A new family of maximal curves over a finite field.

It has been known for a long time that the Deligne-Lusztig curves associated to the algebraic groups of type $^2A_2,\,^2B_2$ and $^2G_2$ defined over the finite field $\fn$ all have the maximum number of $\fn$-rational points allowed by the Weil ``explicit formulas'', and that these curves are $\fqq$-maximal curves over infinitely many algebraic extensions $\fqq$ of $\fn$. Serre showed that an $\fqq$-rational curve which is $\fqq$-covered by an $\fqq$-maximal curve is also $\fqq$-maximal. This has posed the problem of the existence of $\fqq$-maximal curves other than the Deligne-Lusztig curves and their $\fqq$-subcovers. In this paper, a positive answer to this problem is obtained.

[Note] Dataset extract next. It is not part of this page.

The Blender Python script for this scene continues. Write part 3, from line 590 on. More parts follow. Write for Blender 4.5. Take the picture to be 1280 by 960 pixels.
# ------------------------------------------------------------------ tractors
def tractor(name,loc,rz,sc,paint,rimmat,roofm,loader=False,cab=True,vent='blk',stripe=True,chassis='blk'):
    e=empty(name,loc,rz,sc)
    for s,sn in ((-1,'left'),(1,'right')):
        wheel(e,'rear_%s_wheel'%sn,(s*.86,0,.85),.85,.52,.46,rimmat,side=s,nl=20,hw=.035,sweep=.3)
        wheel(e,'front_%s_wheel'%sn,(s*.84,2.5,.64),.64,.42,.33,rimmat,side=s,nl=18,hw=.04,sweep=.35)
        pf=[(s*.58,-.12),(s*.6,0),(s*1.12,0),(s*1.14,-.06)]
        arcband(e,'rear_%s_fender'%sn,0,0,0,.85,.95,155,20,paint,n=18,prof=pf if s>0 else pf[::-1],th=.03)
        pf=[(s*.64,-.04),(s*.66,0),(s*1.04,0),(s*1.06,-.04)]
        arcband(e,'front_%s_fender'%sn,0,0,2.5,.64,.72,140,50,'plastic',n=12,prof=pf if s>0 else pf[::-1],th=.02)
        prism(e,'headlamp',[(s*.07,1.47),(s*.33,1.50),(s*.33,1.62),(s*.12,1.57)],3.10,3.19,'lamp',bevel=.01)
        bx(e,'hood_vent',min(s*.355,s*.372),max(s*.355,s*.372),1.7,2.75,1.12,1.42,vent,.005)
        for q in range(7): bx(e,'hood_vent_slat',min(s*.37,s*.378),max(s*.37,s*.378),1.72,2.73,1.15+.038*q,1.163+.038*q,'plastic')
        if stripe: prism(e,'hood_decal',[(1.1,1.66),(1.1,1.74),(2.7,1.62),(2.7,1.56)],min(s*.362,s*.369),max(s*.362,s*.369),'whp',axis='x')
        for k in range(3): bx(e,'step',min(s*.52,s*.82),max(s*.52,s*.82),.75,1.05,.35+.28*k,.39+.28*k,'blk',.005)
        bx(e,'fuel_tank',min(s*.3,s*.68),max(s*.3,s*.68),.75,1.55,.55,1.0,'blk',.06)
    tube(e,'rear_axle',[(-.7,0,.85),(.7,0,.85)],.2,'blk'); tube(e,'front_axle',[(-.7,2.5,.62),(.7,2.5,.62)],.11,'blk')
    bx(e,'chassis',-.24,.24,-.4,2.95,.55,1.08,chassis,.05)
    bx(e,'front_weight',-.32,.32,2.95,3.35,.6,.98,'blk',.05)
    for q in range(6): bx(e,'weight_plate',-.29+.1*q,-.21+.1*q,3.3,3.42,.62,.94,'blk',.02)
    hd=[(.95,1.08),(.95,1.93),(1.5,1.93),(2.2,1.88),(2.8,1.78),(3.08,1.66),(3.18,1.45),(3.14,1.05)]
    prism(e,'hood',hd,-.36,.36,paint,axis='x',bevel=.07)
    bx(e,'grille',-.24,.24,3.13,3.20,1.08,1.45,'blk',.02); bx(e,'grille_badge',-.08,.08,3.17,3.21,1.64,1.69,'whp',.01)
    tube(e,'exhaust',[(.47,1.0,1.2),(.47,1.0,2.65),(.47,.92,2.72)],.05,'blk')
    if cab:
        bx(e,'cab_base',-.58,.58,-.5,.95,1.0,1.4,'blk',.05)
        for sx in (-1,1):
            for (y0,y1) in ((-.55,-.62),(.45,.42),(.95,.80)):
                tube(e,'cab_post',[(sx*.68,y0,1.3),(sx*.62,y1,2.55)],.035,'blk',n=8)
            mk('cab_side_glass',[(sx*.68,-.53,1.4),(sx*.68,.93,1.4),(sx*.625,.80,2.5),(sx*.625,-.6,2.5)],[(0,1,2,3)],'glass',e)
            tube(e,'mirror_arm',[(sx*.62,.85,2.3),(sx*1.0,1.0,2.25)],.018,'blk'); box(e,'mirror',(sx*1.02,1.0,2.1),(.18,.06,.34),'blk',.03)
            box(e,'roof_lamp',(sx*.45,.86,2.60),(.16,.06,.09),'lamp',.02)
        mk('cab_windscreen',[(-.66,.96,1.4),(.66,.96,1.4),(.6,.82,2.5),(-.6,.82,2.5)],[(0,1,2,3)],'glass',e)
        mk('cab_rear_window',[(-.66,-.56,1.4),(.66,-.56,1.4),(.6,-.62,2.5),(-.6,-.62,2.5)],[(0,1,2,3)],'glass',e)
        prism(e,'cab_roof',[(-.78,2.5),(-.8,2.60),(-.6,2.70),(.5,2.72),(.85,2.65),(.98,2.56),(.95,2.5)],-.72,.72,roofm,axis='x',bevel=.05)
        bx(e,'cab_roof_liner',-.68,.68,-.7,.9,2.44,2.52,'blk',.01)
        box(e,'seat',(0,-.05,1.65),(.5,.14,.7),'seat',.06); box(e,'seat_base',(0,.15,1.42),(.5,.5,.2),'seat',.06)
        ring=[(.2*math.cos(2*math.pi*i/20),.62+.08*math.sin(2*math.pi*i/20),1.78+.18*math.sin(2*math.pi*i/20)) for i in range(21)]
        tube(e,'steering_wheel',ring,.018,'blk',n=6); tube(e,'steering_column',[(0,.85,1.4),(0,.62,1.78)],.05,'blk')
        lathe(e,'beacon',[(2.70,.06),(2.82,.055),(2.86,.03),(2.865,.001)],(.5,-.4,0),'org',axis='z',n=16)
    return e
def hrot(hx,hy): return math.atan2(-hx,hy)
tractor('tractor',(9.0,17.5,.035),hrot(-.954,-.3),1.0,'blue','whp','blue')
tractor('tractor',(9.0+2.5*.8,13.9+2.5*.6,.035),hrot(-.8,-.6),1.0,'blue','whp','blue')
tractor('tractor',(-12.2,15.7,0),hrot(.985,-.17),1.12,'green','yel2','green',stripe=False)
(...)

For every $q=n^3$ with $n=p^r>2$, $p\geq 2$ prime, we give a simple, explicit construction of an $\fqq$-maximal curve $\cX$ that is not $\fqq$-covered by any $\fqq$-maximal Deligne-Lusztig curve. Interestingly, $\cX$ has a very large $\fqq$-automorphism group with respect to its genus $g=\ha\,(n^3+1)(n^2-2)+1$, and it is the first known example of a curve with $p$-rank zero that has an automorphism group isomorphic to $\SU(3,n)$.